No Child Left Behind Law: The Teacher’s Opinion
May 21, 2018
The original “No Child Left Behind” Act was passed in 2002 by George W. Bush. This law significantly increased the federal role in holding schools responsible for the academic progress of all students….it put a special [emphasis] on ensuring that states and schools boost the performance of certain groups of students…whose achievement, on average, trails their peers”. If states did not comply, they risked losing their federal Title I money.
The act was replaced by the “Every Student Succeeds Act” by Barrack Obama during his presidency in 2015. The act itself provides “critical protections for America’s disadvantaged and high-need students”, “ensures that vital information is provided to educators, families, students, and communities through annual statewide assessments that measure the student’s progress toward those high standards”, “maintains an expectation that there will be accountability and action to effect the positive change in our lowest-performing schools, where groups of students are not making progress, and where graduation rates are low over extended periods of time” and “States are required to adopt ‘challenging’ academic standards. That could be the Common Core State Standards..”
The way our society has been run since the passing of the aforementioned law has been excessive testing in order to gage the success of the student body, and the success of a teacher’s career. Because a test can predict if a student did everything the teacher asked them to complete, and the student will, of course, never feel anxious when pressured to construct an essay to perfection in an hour and a half; when the majority of the time is supposed to be spent reading and analyzing documents that may or may not have relevance to the prompt, and they may or may not fit into particular categories to answer said prompt. The student body not only enjoys the excessive amounts of testing, but they especially look forward to this time of year. It is the best way to determine the “survival of the fittest” mentality, and “until the students start caring” the testing anxiety won’t change, nor will the disagreements because the students are experiencing the “close of the achievement gap”; which increases the ability to improve, grow and expand knowledge as well as ensure that the favored teacher will be able to teach their desired subject or even keep their own job. Right?
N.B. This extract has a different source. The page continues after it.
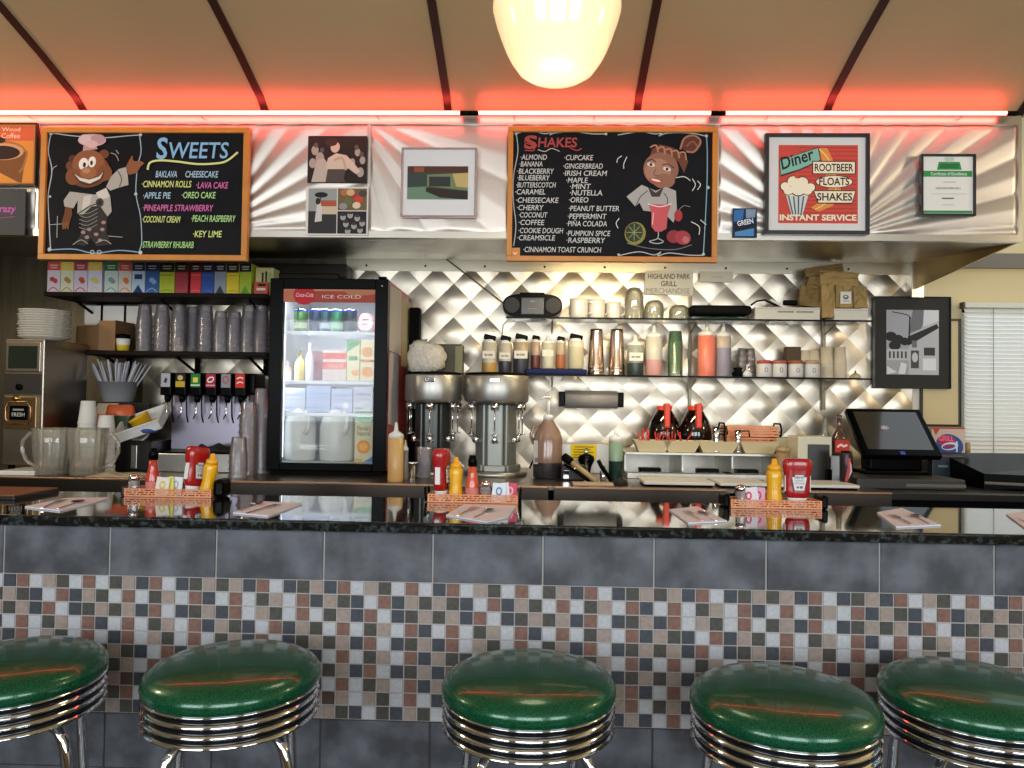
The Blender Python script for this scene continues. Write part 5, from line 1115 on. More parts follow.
# ================================================================== LOWER GLASS SHELF
M_sq = clearmat('squeeze_plastic', 'd2cec2', .62, .3, .3)
def squeeze(lab, u0, u1, v0, fills, cap, Y=yg - .02, z=None, labtxt=None, grp='squeeze bottles on the lower glass shelf'):
    """fills: list of (height fraction, colour) from the bottom; cap: 'cone' or 'flip'"""
    z = zl + .0005 if z is None else z; x = X((u0 + u1) / 2, z, Y); r = px((u1 - u0) / 2, Y); H = at(u0, v0, Y).z - z
    o = thing('squeeze_bottle', lab, 'squeeze bottle', (x, Y, z), 0, grp)
    hb = H * (.74 if cap == 'cone' else .80); pr = [(r * .94, 0, mat('sauce_' + fills[0][1], fills[0][1], .35)), (r, .006, mat('sauce_' + fills[0][1], fills[0][1], .35))]
    for f0, cc in fills:
        pr.append((r, hb * f0, None))
    out = []
    for i, (f0, cc) in enumerate(fills):
        m_ = mat('sauce_' + cc, cc, .35)
        if i == 0: out += [(r * .94, 0, m_), (r, .006, m_)]
        nm = mat('sauce_' + fills[i + 1][1], fills[i + 1][1], .35) if i + 1 < len(fills) else M_white
        out.append((r, hb * f0, nm))
    out += [(r * .80, hb + .004)]
    MB().lathe(out, M_white, seg=26).build('bottle_body', o)
    if cap == 'cone': MB().lathe([(r * .98, hb), (r * .98, hb + H * .05), (r * .55, hb + H * .09), (r * .30, hb + H * .11), (r * .15, H), (0, H)], M_white, seg=20).build('nozzle_cap', o)
    elif cap == 'flip':
        c0 = MB().lathe([(r * .9, hb), (r * .8, hb + H * .07), (r * .5, hb + H * .09)], M_white, seg=20).build('collar', o)
        q = MB().box(-r * .8, r * .8, -r * .6, r * .6, -.004, H * .12, M_black, .006, Matrix.Translation((0, 0, hb + H * .08)) @ Matrix.Rotation(.22, 4, 'Y')); plab(q.build('flip_cap', o), 'black flip cap')
    if labtxt:
        A = Art(0, 0, 20, 10, r * 1.7, r * 1.0, -r * 1.02); A.rect(0, 0, 20, 10, 'd6d2c6')
        if labtxt != ' ': A.rect(3, 4, 8, 6.4, '8a847a'); A.rect(9, 4, 16, 6.4, '8a847a')
        A.v = [(p[0], p[1], p[2] + hb * .48) for p in A.v]; A.build('paper_label', o)
    return o
cl_ = 'b9b2a0'
squeeze('squeeze bottle of amber syrup, leftmost on the lower glass shelf', 481.5, 496.5, 335, [(.35, 'b08a48'), (1, cl_)], 'flip', labtxt='HONEY')
squeeze('squeeze bottle with dark syrup and a white label, second from the left', 498.5, 511.5, 336, [(.42, '2c2a35'), (1, cl_)], 'flip', labtxt='SYRUP')
squeeze('wide squeeze bottle with dark syrup and a twisted black cap', 513, 528.5, 334.5, [(.68, '35353f'), (1, 'a5957c')], 'flip', labtxt='CO')
squeeze('squeeze bottle with brown syrup standing on the navy tray, leftmost there', 530.5, 540, 335.5, [(.5, '5a2a22'), (1, 'a58f7c')], 'flip', z=zl + .033)
squeeze('pale clear squeeze bottle with a white nozzle on the navy tray', 541, 554, 335, [(1, 'b9b5a2')], 'cone', z=zl + .033, labtxt=' ')
squeeze('slim squeeze bottle of orange-brown sauce on the navy tray', 555.5, 565, 336.5, [(.55, '9a5a2e'), (1, 'a5957c')], 'flip', z=zl + .033)
squeeze('pale yellow squeeze bottle at the right end of the navy tray', 567.5, 583.5, 334.5, [(.8, 'b9b294'), (1, 'c9c4b4')], 'flip', z=zl + .033)
a, c = X(526, zl, yg), X(586, zl, yg)
o = thing('tray', 'navy blue tray under the squeeze bottles on the lower glass shelf', 'tray', ((a + c) / 2, yg - .02, zl + .0005)); W = c - a
q = MB().box(-W / 2, W / 2, -.06, .08, 0, .03, mat('navy_tray', '0f1a48', .5, spec=.15), .006); q.build('tray_body', o)
for u0, u1, lab in ((587, 604.5, 'tall steel shaker cup, left of the pair on the lower glass shelf'), (607.5, 625, 'tall steel shaker cup, right of the pair on the lower glass shelf')):
    r = px((u1 - u0) / 2, yg); H = at(600, 329.5, yg).z - zl
    o = thing('shaker_cup', lab, 'cup', (X((u0 + u1) / 2, zl, yg), yg - .01, zl + .0005), 0, 'steel shaker cups')
    MB().lathe([(r, 0), (r, .008), (r * .93, .012), (r * .92, .04), (r * .95, .044), (r * .92, .048), (r * .72, H * .93), (r * .74, H * .945), (r * .70, H * .96), (r * .68, H), (0, H)], mat('warm_chrome', 'b5a294', .25, 1), seg=36, cap1=False).build('cup_body', o)
squeeze('squeeze bottle with black-green syrup right of the steel shakers', 627, 643, 335, [(.30, '26332f'), (.42, '2c3a36'), (1, '8f948c')], 'cone', labtxt='MOCHA')
squeeze('tall squeeze bottle with pink sauce at the bottom', 645.5, 662, 324.5, [(.42, 'c08f8a'), (1, 'b9b7ac')], 'cone')
squeeze('tall squeeze bottle full of salmon pink sauce', 698, 715, 321.5, [(1, 'd97a64')], 'cone')
squeeze('tall squeeze bottle of greyish purple sauce', 715.8, 730.5, 323, [(.72, '8c8694'), (1, 'b9a99a')], 'cone')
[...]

In reality, education can either be used for the way it was intended, or for a political chess game where students’ ability to comprehend their surroundings on the level of an intellectual are determined by capitalist parrots who only seek one of two things: money or power. Unlike the people who actually see the population row and expand and see the havoc these exams are having on children who, even though they consider themselves an adult, are truly not prepared to expose themselves to the real world because we are too busy holding the hands of those who cannot keep up, and stupefying the intelligent. Because it creates a society that is equal, and it eradicates the wealth gap. It puts everyone on the same playing level. It keeps the ones who wish to know more bored out of their ever living minds and it keeps the ones who are struggling on the struggle bus enough to hold the rest of the population down to the average level. “On paper it is great: everybody gains a certain degree of mastery. The problem: you’re teaching to the middle. It is more wise to bring everyone to the center” because it eradicates the opportunity for social mobility. The intellectuals can either be a role-model or a hindrance. Bore the intelligent enough with stupidity, and then they will withhold their intelligence, thus creating the environment for the pawns to remain ignorant.
The by-product of this? Absolutely no creativity what-so-ever. No more innovation. No more music. All that will be is a world that is focused on nothing more than being the society’s machine workers to keep her gears well-oiled, give her the money she needs to survive, and give her our thoughts and feelings while the rest of the world progresses into a new realm of intellectual ability. Why is this? It is because without competition, there is no motivation to improve. They say the tests are to help aid, but in reality hey only control the population and hinder the amount of information given.
There are teachers who teach to the test like they are asked. Do they like to do that? Probably not, but they do that to keep their jobs, and to appease the scoring system so they can provide for their families. Then there are the teachers who do not teach just to the test. They add additional information to the lecture in order to provoke independent thought and understanding; however, the younger populations have no idea what critical thinking is, nor do they understand simple math because of the hoops they have to jump through, and the lack of discussion the classroom is allotted. I remember when there were open discussions, and actual questions that made sense. I do not remember the beginning of the education that involves making “eight and five equal ten by subtracting three from eight and adding it to five”.
All in all, “If the goal was not population control, if it as truly o get those third, fourth and fifth layer of thought and to challenge the being, then everyone receiving would be individually expanding and recalling information and using it to craft connections and individual pathways”.
(Disclaimer: most of the quotes are from teachers who wish to keep their identities anonymous and I wish to respect that.)